The commission’s first meeting took place last October at the State Department.

The lawsuit states the commission’s creation violates the Federal Advisory Committee Act that requires “when the Executive Branch establishes or uses non-federal bodies for the purpose of seeking advice and generating policy, it does so in a transparent way that allows for meaningful public participation.” The plaintiffs also criticize the commission’s members.

“Most of these members, moreover, hold well-documented views that privilege religious liberty above all other fundamental human rights, and treat with skepticism, or outright derision, rights claims by lesbian, gay, bisexual, transgender, queer and intersex (“LGBTQI”) individuals, proponents of gender parity, and women and girls seeking access to sexual and reproductive health and rights,” reads the lawsuit.

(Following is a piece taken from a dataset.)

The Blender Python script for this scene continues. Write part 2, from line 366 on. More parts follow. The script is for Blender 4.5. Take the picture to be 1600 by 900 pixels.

The Council for Global Equality, along with the Human Rights Campaign and dozens of other LGBTQ advocacy groups have urged the State Department to disband the commission. Former U.S. Ambassador to the U.N. Samantha Power and U.S. Rep. Ilhan Omar (D-Minn.) are among those who have also condemned it.

A senior administration official with whom the Washington Blade spoke after the commission’s creation said the State Department “consulted with a wide coalition of leading scholars in the field of human rights” before the Federal Registrar published an official announcement.

“It was never an intention to single out a group of people, whether it be LGBTQ people, whether it be women,” the official told the Blade.

Council for Global Equality Chair Mark Bromley disagrees.

“Secretary Pompeo often argues that the modern proliferation of human rights claims cheapens the currency of human rights,” he noted in a press release that announced the lawsuit. “But it is this illegal commission, with its warped use of religious freedom and natural law to deny rights, that cheapens the very notion of religious freedom and our country’s proud tradition of standing up for the rights of those who are most vulnerable.”